En plus de son jeu rugueux et rapide, les mots, les insultes, et les provocations faisaient partie intégrante de son jeu. Encore aujourd’hui, Gary Payton à la langue bien pendue, à l’image de son duel avec Kevin Durant il y a quelques temps. Des anecdotes de trashtalking impliquant le meneur, on en compte par centaines, si ce n’est plus, chaque joueur de la décennie 90′ et début 00′ a son histoire à raconter sur Gary, qu’elle soit bonne ou mauvaise… S’il y a bien une référence dans la maîtrise des joutes verbales, c’est bien lui !
Il n’aura pas été qu’un simple défenseur ou beau parleur tout au long de sa carrière. Il n’y a que très peu de joueurs à avoir 10 saisons d’affilée à +19 points et +7 passes de moyenne, dont un énorme pic pour 3 catégories statistiques lors de la saison 99-00, ou il finira à 24.2 points, 6.5 rebonds et 9 passes de moyennes, en 82 matchs bien évidemment. Parce que oui, Gary Payton fait partie des Iron Man de la NBA, au cours de sa longue carrière de 17 saisons, il ne manquera que 27 matchs (dont 14 lors de sa 17e et dernière à Miami).
À terme, Gary Payton se retrouve avec une liste d’accomplissements et de récompenses aussi longue que la dernière Gumball 3000. Ses faits les plus notables sont par exemples ses 9 sélections consécutives en All-Defensive First Team, un record qu’il partage avec Kevin Garnett, Michael Jordan et Kobe Bryant.
Il termine également à la 39e position des meilleur scoreurs de l’histoire de la NBA, il se classe 6e parmi les meneurs, derrière des légendes de la balle orange comme Jerry West, Stephen Curry ou Oscar Robertson. Il est aussi le 11e meilleur passeur de tous les temps et, sans surprise, le 5e meilleur intercepteur, derrière John Stockton, Jason Kidd, Chris Paul et Michael Jordan.

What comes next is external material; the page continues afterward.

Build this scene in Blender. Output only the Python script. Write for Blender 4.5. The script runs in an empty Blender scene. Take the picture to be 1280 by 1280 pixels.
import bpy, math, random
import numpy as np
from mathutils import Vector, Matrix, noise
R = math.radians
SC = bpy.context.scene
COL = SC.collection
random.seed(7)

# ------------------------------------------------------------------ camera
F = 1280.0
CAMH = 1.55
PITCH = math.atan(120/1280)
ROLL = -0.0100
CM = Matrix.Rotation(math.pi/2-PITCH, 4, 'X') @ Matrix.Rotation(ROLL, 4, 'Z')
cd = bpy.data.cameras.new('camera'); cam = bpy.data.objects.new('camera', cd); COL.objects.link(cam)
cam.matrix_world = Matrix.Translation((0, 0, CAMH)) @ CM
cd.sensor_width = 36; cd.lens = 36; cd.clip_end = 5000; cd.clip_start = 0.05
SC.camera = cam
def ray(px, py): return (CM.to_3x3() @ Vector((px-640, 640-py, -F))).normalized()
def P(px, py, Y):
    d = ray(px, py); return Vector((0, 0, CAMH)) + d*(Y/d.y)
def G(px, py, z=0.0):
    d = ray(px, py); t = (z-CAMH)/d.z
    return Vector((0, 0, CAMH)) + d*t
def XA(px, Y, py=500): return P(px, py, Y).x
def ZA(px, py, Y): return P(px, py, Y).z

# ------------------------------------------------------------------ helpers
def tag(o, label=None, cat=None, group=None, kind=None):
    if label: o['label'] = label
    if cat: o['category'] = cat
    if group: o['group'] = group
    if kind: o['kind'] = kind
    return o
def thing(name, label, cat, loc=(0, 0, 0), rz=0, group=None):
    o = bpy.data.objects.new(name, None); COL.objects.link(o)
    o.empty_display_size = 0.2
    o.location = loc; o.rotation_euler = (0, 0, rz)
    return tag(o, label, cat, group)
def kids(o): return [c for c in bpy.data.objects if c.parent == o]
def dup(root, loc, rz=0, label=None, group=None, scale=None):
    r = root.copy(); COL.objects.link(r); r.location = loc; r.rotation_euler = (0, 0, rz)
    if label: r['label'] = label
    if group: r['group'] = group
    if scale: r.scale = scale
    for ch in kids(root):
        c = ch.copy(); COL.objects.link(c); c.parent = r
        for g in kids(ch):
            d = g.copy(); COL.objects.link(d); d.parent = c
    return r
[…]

En 2006, à 37 ans, il décroche enfin le titre NBA tant espéré avec le Miami Heat, apportant son expérience et son leadership dans les moments cruciaux. Une consécration tardive mais méritée pour une carrière marquée par le talent, la hargne et une mentalité de gagnant absolu, le point final d’une carrière légendaire.

Peu importe la valeur que l’on accorde à la défense dans le basket, on est obligé d’admettre que Gary Payton était tout simplement la définition de l’excellence défensive. Bien qu’il était aussi capable de scorer ou de passer, « The Glove » est facilement le meilleur meneur de tous les temps sur cette moitié du terrain.